# [Requirements]
The listing below is to be output in its exact form.
[Start Data block]
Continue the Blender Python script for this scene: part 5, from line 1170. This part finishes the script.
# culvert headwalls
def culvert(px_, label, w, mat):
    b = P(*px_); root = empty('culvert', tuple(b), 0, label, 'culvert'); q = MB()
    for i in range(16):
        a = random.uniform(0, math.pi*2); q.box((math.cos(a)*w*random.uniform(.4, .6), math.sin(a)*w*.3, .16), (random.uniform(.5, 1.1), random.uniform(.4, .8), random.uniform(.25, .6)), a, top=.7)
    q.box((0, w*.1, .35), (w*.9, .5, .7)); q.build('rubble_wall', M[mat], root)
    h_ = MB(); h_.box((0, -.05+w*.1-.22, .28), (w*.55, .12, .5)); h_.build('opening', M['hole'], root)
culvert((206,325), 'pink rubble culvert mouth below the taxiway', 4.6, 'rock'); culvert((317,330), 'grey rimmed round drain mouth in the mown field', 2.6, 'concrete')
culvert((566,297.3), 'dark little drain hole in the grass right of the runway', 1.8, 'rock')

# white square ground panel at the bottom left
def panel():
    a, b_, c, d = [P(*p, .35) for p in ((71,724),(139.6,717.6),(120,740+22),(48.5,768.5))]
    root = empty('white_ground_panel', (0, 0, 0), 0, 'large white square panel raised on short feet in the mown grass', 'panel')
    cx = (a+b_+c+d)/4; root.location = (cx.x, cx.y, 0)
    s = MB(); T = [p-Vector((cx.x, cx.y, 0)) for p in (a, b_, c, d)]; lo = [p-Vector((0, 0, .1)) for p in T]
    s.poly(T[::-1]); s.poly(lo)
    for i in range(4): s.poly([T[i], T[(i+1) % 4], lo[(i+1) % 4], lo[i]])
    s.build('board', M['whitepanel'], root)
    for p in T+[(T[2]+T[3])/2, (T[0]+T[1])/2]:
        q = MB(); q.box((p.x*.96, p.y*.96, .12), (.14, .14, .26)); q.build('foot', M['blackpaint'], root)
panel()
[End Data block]
# [Response to this exercise]
Continue the Blender Python script for this scene: part 5, from line 1170. This part finishes the script.
# culvert headwalls
def culvert(px_, label, w, mat):
    b = P(*px_); root = empty('culvert', tuple(b), 0, label, 'culvert'); q = MB()
    for i in range(16):
        a = random.uniform(0, math.pi*2); q.box((math.cos(a)*w*random.uniform(.4, .6), math.sin(a)*w*.3, .16), (random.uniform(.5, 1.1), random.uniform(.4, .8), random.uniform(.25, .6)), a, top=.7)
    q.box((0, w*.1, .35), (w*.9, .5, .7)); q.build('rubble_wall', M[mat], root)
    h_ = MB(); h_.box((0, -.05+w*.1-.22, .28), (w*.55, .12, .5)); h_.build('opening', M['hole'], root)
culvert((206,325), 'pink rubble culvert mouth below the taxiway', 4.6, 'rock'); culvert((317,330), 'grey rimmed round drain mouth in the mown field', 2.6, 'concrete')
culvert((566,297.3), 'dark little drain hole in the grass right of the runway', 1.8, 'rock')

# white square ground panel at the bottom left
def panel():
    a, b_, c, d = [P(*p, .35) for p in ((71,724),(139.6,717.6),(120,740+22),(48.5,768.5))]
    root = empty('white_ground_panel', (0, 0, 0), 0, 'large white square panel raised on short feet in the mown grass', 'panel')
    cx = (a+b_+c+d)/4; root.location = (cx.x, cx.y, 0)
    s = MB(); T = [p-Vector((cx.x, cx.y, 0)) for p in (a, b_, c, d)]; lo = [p-Vector((0, 0, .1)) for p in T]
    s.poly(T[::-1]); s.poly(lo)
    for i in range(4): s.poly([T[i], T[(i+1) % 4], lo[(i+1) % 4], lo[i]])
    s.build('board', M['whitepanel'], root)
    for p in T+[(T[2]+T[3])/2, (T[0]+T[1])/2]:
        q = MB(); q.box((p.x*.96, p.y*.96, .12), (.14, .14, .26)); q.build('foot', M['blackpaint'], root)
panel()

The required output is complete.